At his death, it is said that he became the constellation known as the Sieve (G Scorpii), one of the twenty-eight constellations of the zodiac, which forms a part of Sagittarius.
Textual sources
The Shangshu chapter "Yue ming" 說命 represents a dialogue between Wu Ding and Fu Yue; Yan Ruoqu 閻若璩 demonstrated that this chapter is one of the 25 that he believed were created by Mei Ze (Fl. 4th CE). These are known as the guwen 古文 chapters, often labelled as "forgeries." In 2012, a bamboo manuscript divided in three sections titled "Fu Yue zhi ming 傅說之命" (or, one may say, three distinct manuscripts bearing the same title; the title appears on the verso side of the last strip in each section) has been published in the third volume of the Tsinghua manuscripts collection.
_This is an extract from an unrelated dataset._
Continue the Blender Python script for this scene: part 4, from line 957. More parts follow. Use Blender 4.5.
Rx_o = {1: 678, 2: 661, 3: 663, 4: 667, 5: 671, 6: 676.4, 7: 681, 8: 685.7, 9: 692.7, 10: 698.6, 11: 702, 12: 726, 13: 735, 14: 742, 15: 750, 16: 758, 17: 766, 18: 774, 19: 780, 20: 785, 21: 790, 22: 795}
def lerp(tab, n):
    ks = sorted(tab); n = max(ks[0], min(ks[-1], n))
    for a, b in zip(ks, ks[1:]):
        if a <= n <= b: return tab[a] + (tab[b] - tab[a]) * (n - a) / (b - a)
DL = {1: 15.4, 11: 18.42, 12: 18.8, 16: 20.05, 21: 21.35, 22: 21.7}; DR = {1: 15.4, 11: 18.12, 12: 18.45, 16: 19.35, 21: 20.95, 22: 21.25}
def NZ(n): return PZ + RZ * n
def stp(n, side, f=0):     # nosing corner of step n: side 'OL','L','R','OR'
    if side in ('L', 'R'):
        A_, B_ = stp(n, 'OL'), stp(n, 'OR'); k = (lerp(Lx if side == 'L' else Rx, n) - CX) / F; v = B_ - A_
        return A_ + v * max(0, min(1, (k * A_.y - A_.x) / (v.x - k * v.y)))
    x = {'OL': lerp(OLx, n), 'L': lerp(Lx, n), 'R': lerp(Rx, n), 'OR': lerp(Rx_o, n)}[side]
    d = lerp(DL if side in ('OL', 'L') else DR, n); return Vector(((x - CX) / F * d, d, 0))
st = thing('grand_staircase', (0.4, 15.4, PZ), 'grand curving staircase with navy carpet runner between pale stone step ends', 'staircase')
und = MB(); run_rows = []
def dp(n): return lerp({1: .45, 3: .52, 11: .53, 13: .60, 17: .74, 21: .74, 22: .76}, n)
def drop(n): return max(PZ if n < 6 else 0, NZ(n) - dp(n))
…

While initial claims were made that this represents the "real" (zhenzheng 真正) chapter "Yue ming" originally belonging to the Shangshu and later replaced by Mei Ze, this seems unlikely for several reasons, among which:
All the existing evidence points at the fact that the Shangshu became a stable collection around the end of the Western Han dynasty, and there is no evidence that a chapter named "Yue ming" existed until later;
The Liji contains a total of 5 quotations from the "Yue ming", only one of which is found in slightly different wording in the Tsinghua "Fu Yue zhi ming." This must be taken into account in arguments supporting the idea that the Tsinghua manuscript is the "real" chapter.
There are redundancies and discrepancies among the three sections if one were to read them as a single continuous text.